Die Arbeit zeigt auf, dass sich sowohl die Sekundarschule wie in noch höherem Mass das Gymnasium als Standesschulen erwiesen. Unterschichtenkinder besuchten häufiger die Primar- als die Sekundarschule und gingen kaum ans Gymnasium. Kinder aus der Oberschicht profitierten überproportional von höherer Bildung. Sie waren sowohl an der Sekundarschule wie auch am Gymnasium stark überdurchschnittlich vertreten. Es bestanden auch grosse Unterschiede zwischen einzelnen Berufsgruppen. So besuchten etwa Lehrerkinder häufiger die Sekundarschule als Kinder von Landwirten. Auch am Gymnasium waren unter den wenigen Kinder aus der unteren Mittelschicht einige Lehrerkinder anzutreffen.

 

Ein besonderer Fokus wurde auf Bezüger von Freistellen und Stipendien gelegt. Die Freistellen am städtischen Gymnasium wurden nicht ausschliesslich zur Unterstützung unbemittelter Kinder verwendet, sondern auch, um den Söhnen der am Gymnasium unterrichtenden Lehrer einen freien Schulbesuch zu ermöglichen. Das primäre Ziel der Freistellen war nicht, den Unterschichten zu besserer Bildung und sozialem Aufstieg zu verhelfen, sondern begabte Unterschichtenkinder nicht als wertvolle Staatsbürger oder gut ausgebildete Arbeitskräfte zu verlieren.

 

Der Schullaufbahnentscheid hing nicht alleine von den Leistungen der Schülerinnen und Schüler ab. Ebenso wichtig waren die Ziele der Eltern. Die Tatsache, dass es keine guten Primarschüler aus den oberen Schichten gab, zeigt, dass sich Eltern aus diesen Schichten wenn immer möglich für eine bessere Schulbildung für ihre Kinder entschieden. Eltern aus den unteren Schichten schickten ihre Kinder nicht in die Sekundarschule, auch wenn die Leistungen wohl ausgereicht hätten.

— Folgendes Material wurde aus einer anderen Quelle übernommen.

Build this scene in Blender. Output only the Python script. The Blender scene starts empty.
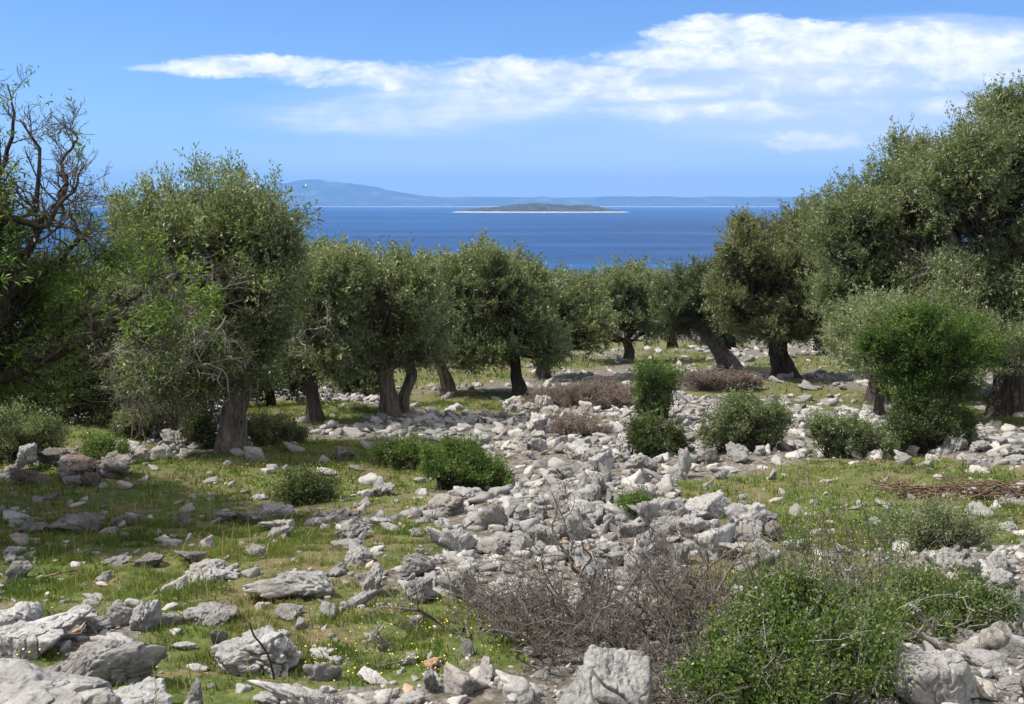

Ausschlaggebend waren unterschiedliche Bewertungen des Nutzens einer besseren Schulbildung. Während obere Schichten und bestimmte Berufsgruppen eine gute Ausbildung hoch bewerteten, kam ihr etwa in den Unterschichten nicht die gleiche Bedeutung zu. Dazu kamen praktische Überlegungen und finanzielle Gründe, die die Eltern der Unterschichten davon abhielten, ihre Kinder an eine höhere Schule zu schicken.

 

Vergleicht man den Zusammenhang zwischen Schulbildung und beruflichem Status, so zeigt sich, dass dieser bei den Gymnasiasten sehr eng war. Das galt so nicht für die Sekundarschule. Eine Sekundarschulbildung bedeutete nicht zwingend Aufstieg oder Statuserhalt. Zwar konnte der Besuch einer Sekundarschule das Risiko eines sozialen Abstiegs mildern und die Chance eines Aufstiegs erhöhen, es gab aber auch Sekundarschulabgänger, die abstiegen sowie Primarschulabsolventen, die aufstiegen. Entscheidend für den eigenen späteren Status war vor allem das elterliche Milieu. Allgemein gab es in den oberen Schichten keine grossen Verschiebungen, der Austausch zwischen den Unterschichten war hingegen viel häufiger. Wie der Vater, so der Sohn: Die Arbeit zeigt, dass Ende des 19. Jahrhunderts für die berufliche und finanzielle Zukunft der Kinder – mit Ausnahmen – der Status der Herkunftsfamilie entscheidender war als die Leistungen in der Schule. Obwohl zwar theoretisch allen die gleichen Bildungschancen offen standen, waren höhere Bildung und Reichtum nicht allen gleich zugänglich.